Secondly another by-product of the settlement has been an increasing sense of ‘free state’ 26 county nationalism in the south, and this makes it less likely that Fianna Fail will absorb Sinn Fein.  It is therefore logical to attack them in their northern stronghold as part of the task of seeing off any further Sinn Fein growth in the south.

The Fianna Fail government are launching a new round of privatisations and attacks on workers rights. They can’t afford to have Sinn Fein posturing as a left party, no matter how bogus such posturings are.

Yet southern capitalism is entering into unknown territory.  They declare that they will not stand for Westminster seats, but their allies in the SDLP declare confidently that they will find themselves doing so.  The SDLP are right. The logic of bourgeois politics is seats and influence, so if the plan to organise the North is successful we will see Fianna Fail MLAs and Westminster MPs administering a British colony and its sectarian structures. In the past they have patronised loyalist thugs, now they will find themselves face to face with Loyalism and its uncompromising demands for supremacy.

The SDLP in decline because of the unashamedly sectarian nature of the Northern settlement.  There is only room for one Catholic party in a settlement based on sectarian rights and, once Sinn Fein embraced the SDLP policy, it became the leading contender. Given Sinn Fein’s political weakness it may be possible to reverse the trend, but it is more likely to produce instability.

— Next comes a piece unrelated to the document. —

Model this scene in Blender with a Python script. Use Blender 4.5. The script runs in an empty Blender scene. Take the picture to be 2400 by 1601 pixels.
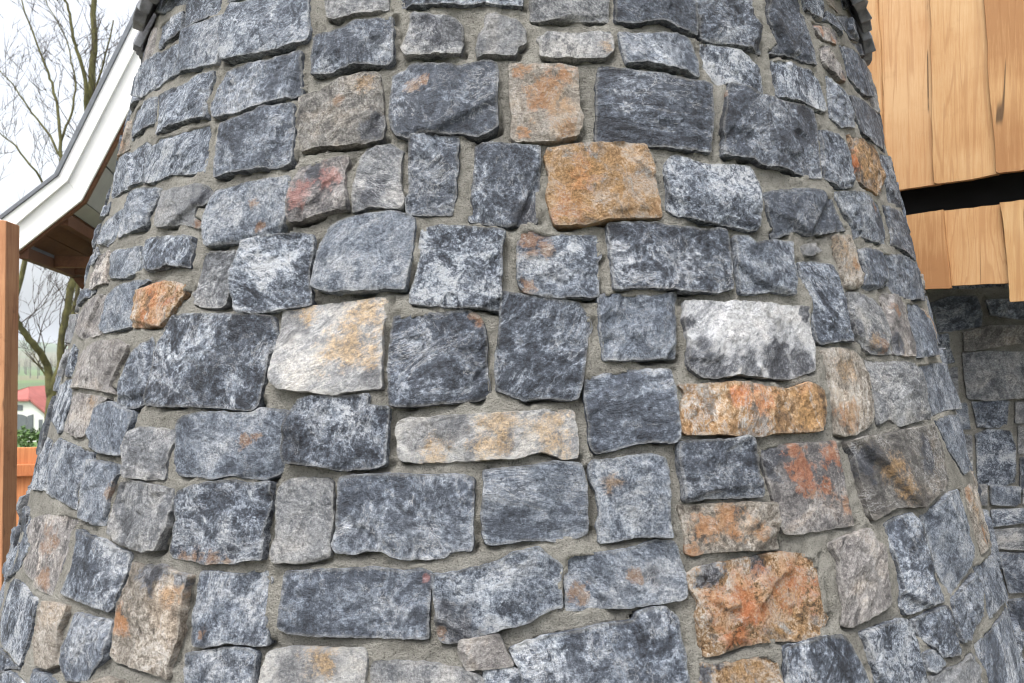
import bpy, math, random
import numpy as np
from mathutils import Matrix, Vector

# ------------------------------------------------------------------ camera, sky, sun, exposure
scene = bpy.context.scene
EYE = 1.6
cam_data = bpy.data.cameras.new('camera')
cam = bpy.data.objects.new('camera', cam_data)
scene.collection.objects.link(cam)
cam.location = (0, 0, EYE)
cam.rotation_euler = (math.radians(90) + math.atan(30 / 1800.0), 0, 0)
cam_data.sensor_width = 36
cam_data.lens = 27
cam_data.clip_start = 0.05
cam_data.clip_end = 20000
cam_data.dof.use_dof = True
cam_data.dof.focus_distance = 1.75
cam_data.dof.aperture_fstop = 7.0
scene.camera = cam

SUN_EL, SUN_AZ = 62.0, 208.0          # degrees; azimuth clockwise from +Y (behind the camera, a little left)
world = bpy.data.worlds.new('World')
scene.world = world
world.use_nodes = True
wn, wl = world.node_tree.nodes, world.node_tree.links
wn.clear()
sky = wn.new('ShaderNodeTexSky')
sky.sky_type = 'NISHITA'
sky.sun_disc = False
sky.sun_elevation = math.radians(SUN_EL)
sky.sun_rotation = math.radians(SUN_AZ)
sky.air_density = 1.0
sky.dust_density = 6.0
sky.ozone_density = 1.0
hs = wn.new('ShaderNodeHueSaturation')
hs.inputs['Saturation'].default_value = 0.28      # an overcast, milky sky
wl.new(sky.outputs[0], hs.inputs['Color'])
bg = wn.new('ShaderNodeBackground')
bg.inputs['Strength'].default_value = 0.15
wl.new(hs.outputs[0], bg.inputs['Color'])
wo = wn.new('ShaderNodeOutputWorld')
wl.new(bg.outputs[0], wo.inputs['Surface'])

sun_data = bpy.data.lights.new('sun', 'SUN')
sun_data.energy = 0.6
sun_data.angle = math.radians(18)
sun_data.color = (1.0, 0.965, 0.92)
sun = bpy.data.objects.new('sun', sun_data)
scene.collection.objects.link(sun)
el, az = math.radians(SUN_EL), math.radians(SUN_AZ)
sdir = Vector((math.sin(az) * math.cos(el), math.cos(az) * math.cos(el), math.sin(el)))
sun.rotation_euler = sdir.to_track_quat('Z', 'Y').to_euler()
sun.location = sdir * 30

vs = scene.view_settings
vs.view_transform = 'Standard'
vs.look = 'None'
vs.exposure = 1.5
vs.gamma = 1.0
vs.use_curve_mapping = False
scene.cycles.use_adaptive_sampling = True
scene.cycles.adaptive_threshold = 0.02
scene.cycles.use_denoising = True
scene.cycles.filter_width = 1.0
scene.cycles.max_bounces = 4
scene.cycles.diffuse_bounces = 3
scene.cycles.glossy_bounces = 2

rng = np.random.default_rng(7)
random.seed(7)
COL = scene.collection.objects


# ------------------------------------------------------------------ helpers
def tag(o, label=None, cat=None, group=None, kind=None):
    if label: o['label'] = label
    if cat: o['category'] = cat
    if group: o['group'] = group
    if kind: o['kind'] = kind
    return o


def empty(name, loc):
    o = bpy.data.objects.new(name, None)
    o.empty_display_size = 0.2
    o.location = loc
    COL.link(o)
    return o


def mesh_obj(name, V, Fc, mat, parent=None, smooth=False, matrix=None):
    """V (n,3) in world (or in the frame of matrix), Fc (m,k) one polygon size or a list of lists"""
    me = bpy.data.meshes.new(name)
    V = np.asarray(V, dtype=np.float32)
    me.vertices.add(len(V))
    me.vertices.foreach_set('co', V.ravel())
    if isinstance(Fc, np.ndarray):
        k = Fc.shape[1]
        idx = Fc.astype(np.int32).ravel()
        starts = np.arange(0, len(idx), k, dtype=np.int32)
        totals = np.full(len(Fc), k, dtype=np.int32)
    else:
        idx = np.array([i for f in Fc for i in f], dtype=np.int32)
        totals = np.array([len(f) for f in Fc], dtype=np.int32)
        starts = np.concatenate([[0], np.cumsum(totals)[:-1]]).astype(np.int32)
    me.loops.add(len(idx))
    me.loops.foreach_set('vertex_index', idx)
    me.polygons.add(len(starts))
    me.polygons.foreach_set('loop_start', starts)
    me.polygons.foreach_set('loop_total', totals)
    me.polygons.foreach_set('use_smooth', np.full(len(starts), smooth))
    me.update(calc_edges=True)
    me.validate()
    if mat: me.materials.append(mat)
    o = bpy.data.objects.new(name, me)
    COL.link(o)
    m = matrix if matrix is not None else Matrix.Identity(4)
    if parent is not None:
        o.parent = parent
        pw = PW.get(parent.name)
        if pw is None:
            pw = Matrix.Translation(parent.location) if parent.parent is None else Matrix.Identity(4)
        o.matrix_basis = pw.inverted() @ m
    else:
        o.matrix_basis = m
    PW[o.name] = m
    return o


PW = {}


class MB:
    """collects simple solids into one mesh"""
    def __init__(s):
        s.V, s.F = [], []

    def add(s, V, F):
        n = len(s.V)
        s.V += [tuple(v) for v in V]
        s.F += [[i + n for i in f] for f in F]
        return s

    def prism(s, A, B):
        """A, B: two matching rings of points"""
        n = len(A)
        F = [list(range(n - 1, -1, -1)), list(range(n, 2 * n))]
        F += [[i, (i + 1) % n, n + (i + 1) % n, n + i] for i in range(n)]
        return s.add(list(A) + list(B), F)

    def box(s, c, x, y, z):
        """centre and three half-axis vectors"""
        c, x, y, z = (np.array(a, float) for a in (c, x, y, z))
        return s.prism([c - x - y - z, c + x - y - z, c + x + y - z, c - x + y - z],
                       [c - x - y + z, c + x - y + z, c + x + y + z, c - x + y + z])

    def tube(s, P, R, n=6):
        P = [np.array(p, float) for p in P]
        rings = []
        for i, p in enumerate(P):
            d = P[min(i + 1, len(P) - 1)] - P[max(i - 1, 0)]
            d /= (np.linalg.norm(d) + 1e-9)
            a = np.cross(d, (0.31, 0.9, 0.2)); a /= np.linalg.norm(a) + 1e-9
            b = np.cross(d, a)
            rings.append([p + R[i] * (math.cos(2 * math.pi * k / n) * a + math.sin(2 * math.pi * k / n) * b) for k in range(n)])
        base = len(s.V)
        for r in rings: s.V += [tuple(v) for v in r]
        for i in range(len(P) - 1):
            for k in range(n):
                s.F.append([base + i * n + k, base + i * n + (k + 1) % n, base + (i + 1) * n + (k + 1) % n, base + (i + 1) * n + k])
        s.F.append([base + k for k in range(n)][::-1])
        s.F.append([base + (len(P) - 1) * n + k for k in range(n)])
        return s

    def build(s, name, mat, parent=None, smooth=False, bevel=0.0):
        o = mesh_obj(name, np.array(s.V), s.F, mat, parent, smooth)
        if bevel:
            b = o.modifiers.new('bevel', 'BEVEL'); b.width = bevel; b.segments = 2; b.limit_method = 'ANGLE'
        return o


# numpy gradient noise
_perm = rng.permutation(256).astype(np.int32)
_perm = np.concatenate([_perm, _perm])
_grad = rng.normal(size=(256, 3)); _grad /= np.linalg.norm(_grad, axis=1)[:, None]


def pnoise(P):
    I = np.floor(P).astype(np.int64)
    f = P - I
    I &= 255
    u = f * f * f * (f * (f * 6 - 15) + 10)
    out = 0
    for dx in (0, 1):
        wx = u[:, 0] if dx else 1 - u[:, 0]
        hx = _perm[(I[:, 0] + dx) & 255]
        for dy in (0, 1):
            wy = u[:, 1] if dy else 1 - u[:, 1]
            hy = _perm[(hx + I[:, 1] + dy) & 255]
            for dz in (0, 1):
                wz = u[:, 2] if dz else 1 - u[:, 2]
                g = _grad[_perm[(hy + I[:, 2] + dz) & 255] & 255]
                d = g[:, 0] * (f[:, 0] - dx) + g[:, 1] * (f[:, 1] - dy) + g[:, 2] * (f[:, 2] - dz)
                out = out + wx * wy * wz * d
    return out * 1.5


def fbm(P, oct=4, lac=2.03, gain=0.5, ridged=False):
    s, a = 0, 1.0
    P = P.copy()
    for _ in range(oct):
        n = pnoise(P)
        if ridged: n = 0.5 - np.abs(n) * 1.6
        s = s + a * n
        P = P * lac + 17.3
        a *= gain
    return s


# ------------------------------------------------------------------ materials
def new_mat(name):
    m = bpy.data.materials.new(name)
    m.use_nodes = True
    nt = m.node_tree
    nt.nodes.clear()
    out = nt.nodes.new('ShaderNodeOutputMaterial')
    bs = nt.nodes.new('ShaderNodeBsdfPrincipled')
    nt.links.new(bs.outputs[0], out.inputs['Surface'])
    return m, nt, bs


class NB:
    def __init__(s, nt): s.nt = nt

    def n(s, t, **kw):
        nd = s.nt.nodes.new(t)
        for k, v in kw.items(): setattr(nd, k, v)
        return nd

    def set(s, sock, v):
        if isinstance(v, bpy.types.NodeSocket): s.nt.links.new(v, sock)
        elif v is not None: sock.default_value = v

    def math(s, op, a, b=None, c=None, clamp=False):
        nd = s.n('ShaderNodeMath', operation=op, use_clamp=clamp)
        s.set(nd.inputs[0], a); s.set(nd.inputs[1], b)
        if c is not None: s.set(nd.inputs[2], c)
        return nd.outputs[0]

    def vmath(s, op, a, b=None, scale=None):
        nd = s.n('ShaderNodeVectorMath', operation=op)
        s.set(nd.inputs[0], a)
        if b is not None: s.set(nd.inputs[1], b)
        if scale is not None: s.set(nd.inputs['Scale'], scale)
        return nd.outputs[0]

    def noise(s, vec, scale, detail=4, rough=0.55, dist=0.0, col=False):
        nd = s.n('ShaderNodeTexNoise')
        s.set(nd.inputs['Vector'], vec)
        nd.inputs['Scale'].default_value = scale
        nd.inputs['Detail'].default_value = detail
        nd.inputs['Roughness'].default_value = rough
        nd.inputs['Distortion'].default_value = dist
        return nd.outputs['Color' if col else 'Fac']

    def ramp(s, fac, stops, interp='LINEAR'):
        nd = s.n('ShaderNodeValToRGB')
        s.set(nd.inputs[0], fac)
        cr = nd.color_ramp
        cr.interpolation = interp
        while len(cr.elements) < len(stops): cr.elements.new(0.5)
        for e, (p, c) in zip(cr.elements, stops):
            e.position = p
            e.color = (c[0], c[1], c[2], 1) if not isinstance(c, (int, float)) else (c, c, c, 1)
        return nd.outputs[0]

    def smooth(s, x, a, b, o0=0.0, o1=1.0):
        nd = s.n('ShaderNodeMapRange', interpolation_type='SMOOTHSTEP')
        s.set(nd.inputs[0], x)
        for i, v in enumerate((a, b, o0, o1)): s.set(nd.inputs[i + 1], v)
        return nd.outputs[0]

    def mix(s, f, a, b, blend='MIX'):
        nd = s.n('ShaderNodeMix', data_type='RGBA', blend_type=blend)
        s.set(nd.inputs['Factor'], f)
        for k, v in ((6, a), (7, b)):
            s.set(nd.inputs[k], v if isinstance(v, bpy.types.NodeSocket) else (v[0], v[1], v[2], 1))
        return nd.outputs[2]

    def bump(s, h, strength, dist, normal=None):
        nd = s.n('ShaderNodeBump')
        nd.inputs['Strength'].default_value = strength
        nd.inputs['Distance'].default_value = dist
        s.set(nd.inputs['Height'], h)
        if normal is not None: s.set(nd.inputs['Normal'], normal)
        return nd.outputs[0]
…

In any case unionism is itself evolving.  A significant layer in the Free Presbyterian church is edging Paisley out and a new fundamentalist political grouping is emerging under the leadership of Jim Allister, but at the same time the DUP is launching a unity offensive against the Unionist Party and leading figures are responding positively.  Why not? At heart unionism is simply a sectarian conspiracy best united and sharing out the spoils.

The new statelet is looking more and more like the old. A monolithic Protestant majority with a ginger group demanding that it be more reactionary facing a capitulationist nationalist minority, with the British working behind the scenes to lean on anyone who looks like upsetting the applecart.

This is the scenario that Fianna Fail are entering.  They may well hope that the national question is dead and buried.